In the same brightly lit room, two large-scale panels suggest landscapes that are both cosmic and mundane. Orbital (2025) features four stones—this time, mining discards—arranged on a sleek black surface painted with automotive paint. The work dialogues with Counterclockwise and other pieces by the artist. The stones function as a gravitational force around which sharp objects orbit, aggressively scratching the surface and tracing semicircles with the precision of a compass.
Low Resolution (2025) is, in a way, both a pleonasm and a paradox. The work alludes to the aerial view of a wildfire, composed of thousands of small cubes of charcoal and wood, while simultaneously evoking pixelated images that spread like fire across the internet. However, the porous materiality of these carbon pixels is the opposite of the minimal unit of light that forms a digital image.
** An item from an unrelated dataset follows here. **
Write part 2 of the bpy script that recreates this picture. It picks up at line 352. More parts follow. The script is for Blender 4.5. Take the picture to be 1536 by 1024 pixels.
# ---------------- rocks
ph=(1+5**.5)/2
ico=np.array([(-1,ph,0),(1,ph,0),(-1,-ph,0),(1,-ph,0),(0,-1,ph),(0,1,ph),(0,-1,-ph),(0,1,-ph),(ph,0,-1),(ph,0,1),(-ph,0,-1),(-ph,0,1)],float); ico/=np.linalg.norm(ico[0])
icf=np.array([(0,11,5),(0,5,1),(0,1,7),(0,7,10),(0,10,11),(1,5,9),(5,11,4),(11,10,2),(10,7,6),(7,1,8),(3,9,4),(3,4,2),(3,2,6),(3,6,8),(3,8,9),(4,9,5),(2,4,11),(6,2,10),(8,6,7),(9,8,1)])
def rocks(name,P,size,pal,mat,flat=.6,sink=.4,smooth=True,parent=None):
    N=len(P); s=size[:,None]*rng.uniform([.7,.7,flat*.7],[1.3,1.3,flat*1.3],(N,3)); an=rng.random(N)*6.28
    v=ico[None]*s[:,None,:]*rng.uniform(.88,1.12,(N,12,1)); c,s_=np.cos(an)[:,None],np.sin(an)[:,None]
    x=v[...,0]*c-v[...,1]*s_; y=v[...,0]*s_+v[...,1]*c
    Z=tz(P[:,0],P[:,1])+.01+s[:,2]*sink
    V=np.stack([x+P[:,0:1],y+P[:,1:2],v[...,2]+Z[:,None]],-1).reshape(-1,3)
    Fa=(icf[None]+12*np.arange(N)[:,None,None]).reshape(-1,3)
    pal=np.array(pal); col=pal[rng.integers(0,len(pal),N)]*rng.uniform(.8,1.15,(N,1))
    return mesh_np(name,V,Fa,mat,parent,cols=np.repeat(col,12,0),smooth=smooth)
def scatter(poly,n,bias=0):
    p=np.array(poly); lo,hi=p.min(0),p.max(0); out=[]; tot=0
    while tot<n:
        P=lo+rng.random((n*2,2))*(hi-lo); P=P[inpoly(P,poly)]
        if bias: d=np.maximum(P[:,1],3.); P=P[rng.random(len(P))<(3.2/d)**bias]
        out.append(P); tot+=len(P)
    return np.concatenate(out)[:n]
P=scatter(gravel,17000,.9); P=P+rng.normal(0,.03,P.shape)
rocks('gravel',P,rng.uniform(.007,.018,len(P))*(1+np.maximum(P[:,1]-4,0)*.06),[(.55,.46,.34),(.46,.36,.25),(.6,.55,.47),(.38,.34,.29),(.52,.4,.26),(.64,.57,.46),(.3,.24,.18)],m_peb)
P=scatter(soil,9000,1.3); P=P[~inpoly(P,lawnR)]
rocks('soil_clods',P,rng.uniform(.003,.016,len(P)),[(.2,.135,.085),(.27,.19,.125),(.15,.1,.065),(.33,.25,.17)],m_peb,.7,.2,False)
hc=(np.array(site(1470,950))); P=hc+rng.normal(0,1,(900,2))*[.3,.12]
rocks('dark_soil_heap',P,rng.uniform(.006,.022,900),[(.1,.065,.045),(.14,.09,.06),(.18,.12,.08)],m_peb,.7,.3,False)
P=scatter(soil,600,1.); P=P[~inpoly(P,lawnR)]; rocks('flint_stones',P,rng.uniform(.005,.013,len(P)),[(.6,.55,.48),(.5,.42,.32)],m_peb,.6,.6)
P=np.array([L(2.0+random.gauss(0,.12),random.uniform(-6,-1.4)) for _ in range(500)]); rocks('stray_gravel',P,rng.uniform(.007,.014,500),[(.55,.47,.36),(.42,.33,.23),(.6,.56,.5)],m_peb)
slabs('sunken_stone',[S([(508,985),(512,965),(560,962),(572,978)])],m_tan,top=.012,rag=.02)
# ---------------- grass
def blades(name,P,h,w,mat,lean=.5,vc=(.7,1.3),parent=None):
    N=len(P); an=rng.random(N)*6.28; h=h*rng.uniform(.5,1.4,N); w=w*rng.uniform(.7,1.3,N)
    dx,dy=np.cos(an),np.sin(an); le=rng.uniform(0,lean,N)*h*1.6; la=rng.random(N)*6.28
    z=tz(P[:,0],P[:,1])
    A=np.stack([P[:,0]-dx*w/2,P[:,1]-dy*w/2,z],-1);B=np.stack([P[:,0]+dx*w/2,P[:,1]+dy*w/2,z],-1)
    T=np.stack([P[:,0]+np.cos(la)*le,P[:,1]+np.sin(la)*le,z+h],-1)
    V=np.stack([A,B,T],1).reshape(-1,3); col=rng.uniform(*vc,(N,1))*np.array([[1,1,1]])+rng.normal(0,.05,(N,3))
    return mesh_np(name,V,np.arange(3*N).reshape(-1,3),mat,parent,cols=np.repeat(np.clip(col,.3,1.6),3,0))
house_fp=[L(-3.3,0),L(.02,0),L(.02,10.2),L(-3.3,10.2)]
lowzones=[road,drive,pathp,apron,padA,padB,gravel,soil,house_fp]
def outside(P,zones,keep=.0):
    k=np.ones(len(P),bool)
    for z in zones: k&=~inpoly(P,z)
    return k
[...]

The work is an extension of research Galan has been conducting for years, in which he juxtaposes small cubes of charcoal and rubber, creating a tension between the virtual existence of a drawing and its potential erasure. Far from the luminosity of digital technology, the expansion of the black area in Low Resolution is meticulously planned. Only combustion could grant it any shine.
At a time when new tyrants seek to intimidate any form of dissent at all costs, Marcius Galan presents us with a collection of works that explore different forms of resistance. Oscillating between the acceptance and rejection of the laws of physics, Mechanics of Continuous Media is a solitary protest—a way of organizing pessimism, as Walter Benjamin once advocated. Imagining supernatural forces driven by the desire to project new configurations of the world is a subtle form of political action and a rejection of barbarism (2).
Heloisa Espada
1) Georges Didi-Huberman. Sobrevivência dos vaga-lumes. Belo Horizonte: Editora da UFMG, 2011, p. 52.
2) Benjamin quoted by Didi-Huberman, op. cit., p. 118.